LUGAR DE ESPERANÇA
Espreitei o edifício construído no início do século XX, esvaziado já, decrépito ainda, paredes de um azul descolorado. Havia alguma justiça poética naquela ideia: transformar em Casa dos Direitos a 1ª Esquadra de Bissau, que fora uma cadeia na era colonial e que se mantivera uma cadeia após a independência, como uma espécie de templo de prisão arbitrária, tortura, julgamento sumário.

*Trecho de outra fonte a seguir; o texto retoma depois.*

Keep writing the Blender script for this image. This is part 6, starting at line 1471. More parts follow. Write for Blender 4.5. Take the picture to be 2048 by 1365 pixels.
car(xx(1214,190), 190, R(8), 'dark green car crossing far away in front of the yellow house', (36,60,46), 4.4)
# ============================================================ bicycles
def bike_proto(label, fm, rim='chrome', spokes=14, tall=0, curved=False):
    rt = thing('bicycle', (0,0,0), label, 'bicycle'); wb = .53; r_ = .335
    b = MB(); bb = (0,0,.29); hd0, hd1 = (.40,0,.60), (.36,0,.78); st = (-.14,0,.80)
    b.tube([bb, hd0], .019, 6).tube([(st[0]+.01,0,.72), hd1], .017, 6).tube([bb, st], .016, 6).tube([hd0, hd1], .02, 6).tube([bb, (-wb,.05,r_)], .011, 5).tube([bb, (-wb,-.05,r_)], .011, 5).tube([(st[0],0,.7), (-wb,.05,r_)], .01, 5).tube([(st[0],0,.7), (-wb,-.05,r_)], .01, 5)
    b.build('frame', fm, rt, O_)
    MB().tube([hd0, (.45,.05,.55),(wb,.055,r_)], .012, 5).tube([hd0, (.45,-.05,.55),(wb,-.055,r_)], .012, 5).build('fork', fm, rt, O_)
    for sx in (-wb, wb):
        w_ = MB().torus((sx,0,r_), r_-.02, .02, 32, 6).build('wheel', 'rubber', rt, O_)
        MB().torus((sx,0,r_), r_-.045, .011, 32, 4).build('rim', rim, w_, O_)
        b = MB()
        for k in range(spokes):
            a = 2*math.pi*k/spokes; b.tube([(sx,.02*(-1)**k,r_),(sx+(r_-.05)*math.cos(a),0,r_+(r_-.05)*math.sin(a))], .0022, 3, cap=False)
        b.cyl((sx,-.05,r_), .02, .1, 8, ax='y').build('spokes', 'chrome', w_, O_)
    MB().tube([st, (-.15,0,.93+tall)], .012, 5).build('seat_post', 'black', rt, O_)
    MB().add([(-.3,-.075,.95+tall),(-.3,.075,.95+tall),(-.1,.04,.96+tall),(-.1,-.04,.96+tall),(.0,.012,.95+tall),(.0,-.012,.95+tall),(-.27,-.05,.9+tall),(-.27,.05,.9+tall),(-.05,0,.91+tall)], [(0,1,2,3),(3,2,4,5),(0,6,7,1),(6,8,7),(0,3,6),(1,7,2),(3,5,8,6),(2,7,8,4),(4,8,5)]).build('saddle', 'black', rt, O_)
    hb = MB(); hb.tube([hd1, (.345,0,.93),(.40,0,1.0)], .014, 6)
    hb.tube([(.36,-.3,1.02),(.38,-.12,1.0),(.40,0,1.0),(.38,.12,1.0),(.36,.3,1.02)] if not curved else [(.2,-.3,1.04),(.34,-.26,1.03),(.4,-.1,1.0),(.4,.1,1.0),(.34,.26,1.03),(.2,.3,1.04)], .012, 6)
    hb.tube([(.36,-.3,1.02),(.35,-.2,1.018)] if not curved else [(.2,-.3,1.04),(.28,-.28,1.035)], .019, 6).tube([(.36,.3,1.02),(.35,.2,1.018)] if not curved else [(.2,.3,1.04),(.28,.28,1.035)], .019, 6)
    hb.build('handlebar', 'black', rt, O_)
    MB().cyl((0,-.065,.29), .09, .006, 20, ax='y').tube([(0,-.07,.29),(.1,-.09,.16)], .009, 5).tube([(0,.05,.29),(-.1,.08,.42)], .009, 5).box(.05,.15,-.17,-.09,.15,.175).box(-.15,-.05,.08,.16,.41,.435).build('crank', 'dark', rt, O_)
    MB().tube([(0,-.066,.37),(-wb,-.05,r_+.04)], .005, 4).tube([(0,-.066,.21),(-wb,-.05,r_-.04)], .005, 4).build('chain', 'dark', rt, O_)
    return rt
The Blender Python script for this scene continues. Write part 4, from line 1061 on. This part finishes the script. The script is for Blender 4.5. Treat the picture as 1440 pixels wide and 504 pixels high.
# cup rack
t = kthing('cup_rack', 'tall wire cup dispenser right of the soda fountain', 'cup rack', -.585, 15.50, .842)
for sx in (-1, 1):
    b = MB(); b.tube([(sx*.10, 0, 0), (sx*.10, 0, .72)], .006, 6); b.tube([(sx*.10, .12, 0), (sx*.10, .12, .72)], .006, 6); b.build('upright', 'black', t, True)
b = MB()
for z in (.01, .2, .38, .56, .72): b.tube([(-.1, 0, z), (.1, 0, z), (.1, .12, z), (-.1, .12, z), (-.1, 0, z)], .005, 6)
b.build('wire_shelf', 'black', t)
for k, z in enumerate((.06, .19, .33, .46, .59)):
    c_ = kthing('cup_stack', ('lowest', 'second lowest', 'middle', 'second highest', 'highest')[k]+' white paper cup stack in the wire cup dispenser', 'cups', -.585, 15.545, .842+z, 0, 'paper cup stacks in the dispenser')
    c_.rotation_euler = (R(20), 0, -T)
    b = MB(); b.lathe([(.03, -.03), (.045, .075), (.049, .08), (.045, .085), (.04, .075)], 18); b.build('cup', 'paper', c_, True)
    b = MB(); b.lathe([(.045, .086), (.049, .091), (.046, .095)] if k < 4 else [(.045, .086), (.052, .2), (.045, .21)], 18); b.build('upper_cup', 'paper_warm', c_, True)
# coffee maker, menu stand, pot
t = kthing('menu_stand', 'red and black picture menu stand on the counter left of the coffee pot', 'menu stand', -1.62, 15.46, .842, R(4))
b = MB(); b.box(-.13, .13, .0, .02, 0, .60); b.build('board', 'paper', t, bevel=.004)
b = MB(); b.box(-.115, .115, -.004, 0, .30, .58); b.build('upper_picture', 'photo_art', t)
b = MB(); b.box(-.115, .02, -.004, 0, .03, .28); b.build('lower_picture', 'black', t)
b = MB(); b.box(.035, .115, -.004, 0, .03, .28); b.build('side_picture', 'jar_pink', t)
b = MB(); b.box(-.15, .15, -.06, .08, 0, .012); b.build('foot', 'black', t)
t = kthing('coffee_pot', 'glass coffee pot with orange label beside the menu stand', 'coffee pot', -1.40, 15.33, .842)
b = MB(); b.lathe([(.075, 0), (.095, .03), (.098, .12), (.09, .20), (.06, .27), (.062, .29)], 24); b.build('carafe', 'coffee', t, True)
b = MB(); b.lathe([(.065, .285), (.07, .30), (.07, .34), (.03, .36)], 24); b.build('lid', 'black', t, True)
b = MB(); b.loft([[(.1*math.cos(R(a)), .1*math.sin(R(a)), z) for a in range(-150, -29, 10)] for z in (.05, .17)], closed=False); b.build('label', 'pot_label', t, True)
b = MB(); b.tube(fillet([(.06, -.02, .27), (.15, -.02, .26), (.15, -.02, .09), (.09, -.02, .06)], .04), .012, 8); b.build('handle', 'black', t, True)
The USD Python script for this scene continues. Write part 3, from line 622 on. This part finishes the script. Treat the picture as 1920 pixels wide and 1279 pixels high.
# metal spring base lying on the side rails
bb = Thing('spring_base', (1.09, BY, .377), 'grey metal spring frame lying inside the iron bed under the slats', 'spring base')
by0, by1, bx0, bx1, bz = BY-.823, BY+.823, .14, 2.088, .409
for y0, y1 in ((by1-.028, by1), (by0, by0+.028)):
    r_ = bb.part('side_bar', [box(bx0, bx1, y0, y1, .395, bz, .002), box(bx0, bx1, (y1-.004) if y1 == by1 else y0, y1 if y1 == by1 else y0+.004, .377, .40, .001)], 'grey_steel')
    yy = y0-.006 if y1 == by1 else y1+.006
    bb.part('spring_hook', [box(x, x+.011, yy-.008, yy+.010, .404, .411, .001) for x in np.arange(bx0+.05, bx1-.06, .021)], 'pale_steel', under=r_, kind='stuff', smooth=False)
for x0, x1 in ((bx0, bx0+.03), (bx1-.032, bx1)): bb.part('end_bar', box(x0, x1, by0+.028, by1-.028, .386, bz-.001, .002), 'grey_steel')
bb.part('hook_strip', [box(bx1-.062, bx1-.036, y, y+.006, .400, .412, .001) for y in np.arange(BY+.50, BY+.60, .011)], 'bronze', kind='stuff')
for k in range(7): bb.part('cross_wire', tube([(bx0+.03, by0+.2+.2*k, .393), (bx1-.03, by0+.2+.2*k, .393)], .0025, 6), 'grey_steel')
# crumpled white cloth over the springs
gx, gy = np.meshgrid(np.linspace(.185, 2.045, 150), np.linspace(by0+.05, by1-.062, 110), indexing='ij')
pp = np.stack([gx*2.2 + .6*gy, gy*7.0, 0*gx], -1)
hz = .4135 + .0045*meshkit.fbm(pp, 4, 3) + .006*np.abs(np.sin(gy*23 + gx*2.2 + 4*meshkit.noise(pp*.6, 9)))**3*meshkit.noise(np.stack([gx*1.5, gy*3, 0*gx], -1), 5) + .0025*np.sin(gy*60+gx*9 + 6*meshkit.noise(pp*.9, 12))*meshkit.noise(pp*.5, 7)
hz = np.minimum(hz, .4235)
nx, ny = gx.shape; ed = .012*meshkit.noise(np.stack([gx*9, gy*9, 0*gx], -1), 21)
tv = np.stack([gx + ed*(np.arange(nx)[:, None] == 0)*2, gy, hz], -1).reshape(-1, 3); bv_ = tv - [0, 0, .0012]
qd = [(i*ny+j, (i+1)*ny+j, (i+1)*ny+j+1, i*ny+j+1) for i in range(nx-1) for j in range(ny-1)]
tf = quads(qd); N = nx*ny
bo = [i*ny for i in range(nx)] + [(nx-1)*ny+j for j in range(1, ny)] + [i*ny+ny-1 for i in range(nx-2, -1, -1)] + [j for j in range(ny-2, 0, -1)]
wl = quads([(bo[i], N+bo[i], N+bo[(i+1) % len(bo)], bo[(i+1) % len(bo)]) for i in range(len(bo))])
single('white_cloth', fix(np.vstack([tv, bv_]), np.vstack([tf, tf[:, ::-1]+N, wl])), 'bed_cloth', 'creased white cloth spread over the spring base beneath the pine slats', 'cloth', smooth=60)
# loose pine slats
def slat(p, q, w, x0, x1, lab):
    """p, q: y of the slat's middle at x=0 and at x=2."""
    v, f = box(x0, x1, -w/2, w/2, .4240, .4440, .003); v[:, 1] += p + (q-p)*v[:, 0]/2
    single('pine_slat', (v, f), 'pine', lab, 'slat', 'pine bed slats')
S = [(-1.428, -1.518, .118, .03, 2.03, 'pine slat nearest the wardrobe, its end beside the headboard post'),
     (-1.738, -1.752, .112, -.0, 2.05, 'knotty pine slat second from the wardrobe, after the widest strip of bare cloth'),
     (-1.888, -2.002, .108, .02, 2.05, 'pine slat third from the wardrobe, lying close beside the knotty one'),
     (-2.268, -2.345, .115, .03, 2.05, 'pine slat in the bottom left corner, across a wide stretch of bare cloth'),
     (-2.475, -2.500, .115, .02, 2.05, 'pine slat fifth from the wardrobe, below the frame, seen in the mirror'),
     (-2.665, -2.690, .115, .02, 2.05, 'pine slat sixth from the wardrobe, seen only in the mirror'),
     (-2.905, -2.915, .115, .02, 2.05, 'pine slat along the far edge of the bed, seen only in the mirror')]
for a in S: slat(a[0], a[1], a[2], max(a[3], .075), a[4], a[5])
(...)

A Associação para a Cooperação entre os Povos (ACEP), com sede em Portugal, e a Liga Guineense dos Direitos Humanos (LGDH), da Guiné-Bissau, atraíram outras nove organizações nos dois países. E, com financiamento da Cooperação Portuguesa, avançaram para a recuperação daquele espaço, que entretanto fora cedido pelo Governo da Guiné-Bissau.
Fátima Proença, a directora da ACEP, e Luís Vaz Martins, o presidente da LGDH, idealizavam um lugar de referência. Queriam que o projecto servisse de impulso para as diversas organizações, que se debatiam com escassez de recursos e falta de conhecimento especializado, combinarem e afinarem estratégias de defesa dos direitos das pessoas e do meio ambiente.
Não o vi encher-se a 28 de Fevereiro de 2012, já como Casa dos Direitos, com as paredes animadas por uma exposição fotográfica sobre as mulheres da Guiné-Bissau. Só pude deter o olhar nas imagens que me chegaram por e-mail: quantos dos presentes tinham ali sido privados da sua liberdade?
Aquele dia foi também de palestra, de estreia de uma série de pequenos documentários produzidos pela TV Kelelé e de lançamento de um livro assinado por mim e pelo Nelson Constantino Lopes, todos dedicados aos direitos das mulheres na Guiné-Bissau. É que o lugar-transformado tem programação anual e o primeiro ano coube às mulheres – o segundo cabe às crianças.
Agora, abrem-se as portas e as janelas e deixa-se entrar o calor húmido da cidade, mas também a brisa que sopra do oceano. Há quem lá vá consultar livros e documentos sobre direitos humanos, frequentar acções de formação e participar em palestras. Em breve, poderão aceder à internet e assistir a filmes.
No rescaldo do golpe de Estado de 12 de Abril, ninguém abriu as portas e as janelas. Reabriram-nas mal a coragem deixou. Afinal, a casa não quer ser uma casa igual às outras: ambiciona ser uma rede de recursos para a paz e para o desenvolvimento, não admite ser menos do que esperança.